24 September 2009

Seeing, believing and relationships

Jesus before Herod Antipas (Duccio di Buoninsegna, 1308)

Patrick Comerford

Opening Prayer (the Collect of the Sixteenth Sunday after Trinity):

O Lord,
Hear the prayers of your own people who call upon you;
and grant that they may both perceive and know
what things they ought to do,
and also may have grace and power faithfully to fulfil them;
through Jesus Christ our Lord.

The Collect of Sunday next, Trinity 16, speaks about perception and knowing. And the Gospel reading provided in the Lectionary for the Eucharist today (Luke 9: 7-9) provides an interesting insight into the difference between perception and knowledge, between seeing and knowing (parallel texts: Matthew 14: 1-2; Mark 6: 14-16).

Herod is perplexed by who people were saying Jesus was (verse 7). The disciples later report the same discussion among the people too: some say that Jesus is John the Baptist raised from the dead, some that he is Elijah, others that he is one of the ancient prophets (cf verses 7-8 and verse 19).

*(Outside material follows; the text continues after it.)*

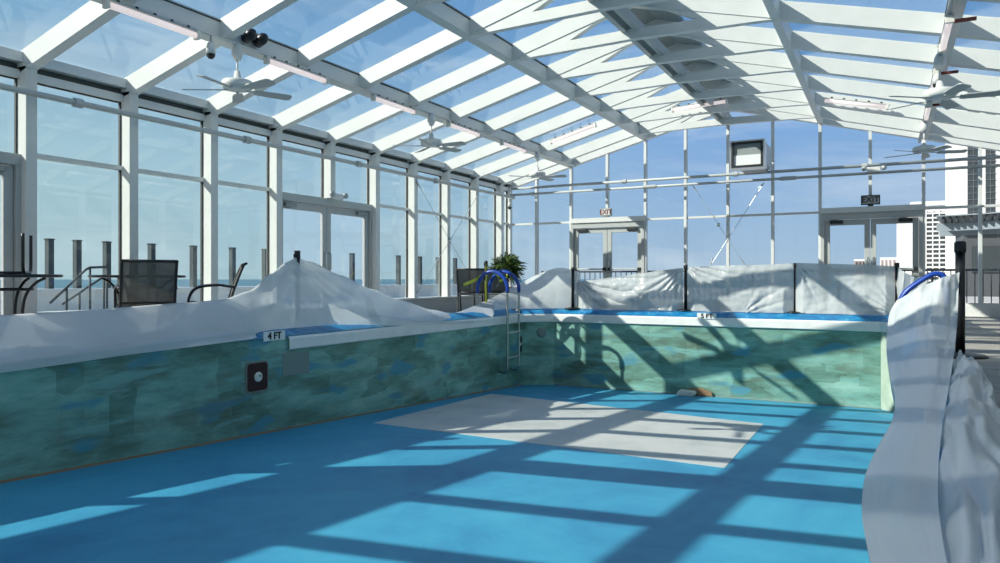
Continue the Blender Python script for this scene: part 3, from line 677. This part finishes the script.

Herod is a practical, pragmatic and realistic man. He knows the first answer cannot be not true – he has already had John executed, and he knows Elijah and the other prophets are dead.

And so the sceptic in Herod wants to see for himself (verse 9). I have to say I find it easy to identify with the sceptical Herod’s dilemma here. He talks in analytical and descriptive terms.

Like all rookie journalists are trained to at the beginning of their careers, Herod wants to ask those essential questions: Who? Where? What? Why? He wants tangible and empirical evidence. But there is no talk relationship.

Compare Herod’s story with how disciples are asked to ponder the same question later in this chapter (verses 18-20).

They tell Jesus that they too have heard people say he is John the Baptist raised from the dead, some that he is Elijah, others that he is one of the ancient prophets. But, unlike Herod, they can see Jesus. And when he asks them that searching question, “But who do you say that I am?” (verse 20), Peter answers for himself: “The Messiah of God” (verse 20).

Yet Jesus sternly orders and commands them to tell this to no-one (verse 21) and then immediately proceeds to talk about himself in terms of relationship – he calls himself “The Son of Man.”

Who is Christ for you? How would you answer this question?

Ponder for a moment if you were asked who someone close to you is, who he or she is for you.

Quite often we described the ones we love most and who love us most in terms of relationship: Father, Mother, Son, Daughter, Sister, Brother, Wife, Husband. Not as teacher, doctor, social worker, or whatever.

The disciples have given a role answer about Jesus rather than a relationship answer.

Consider what your relationship is with the people you are closest to. And what words best describe your relationship with God, Father, Son and Holy Spirit?

Are they kinship words?

Are they words that imply and point to mutual love?

What is the evidence of that love?

How does God show love to you? Be thankful.

How do you show love for God? Be thankful.

Let us conclude with the prayer Jesus has taught us, the Lord’s Prayer, which open by affirming our relationship with God:

“Our Father …”

Canon Patrick Comerford is Director of Spiritual Formation, the Church of Ireland Theological Institute. This reflection was shared at a meeting of the academic staff on Thursday 24 September 2009.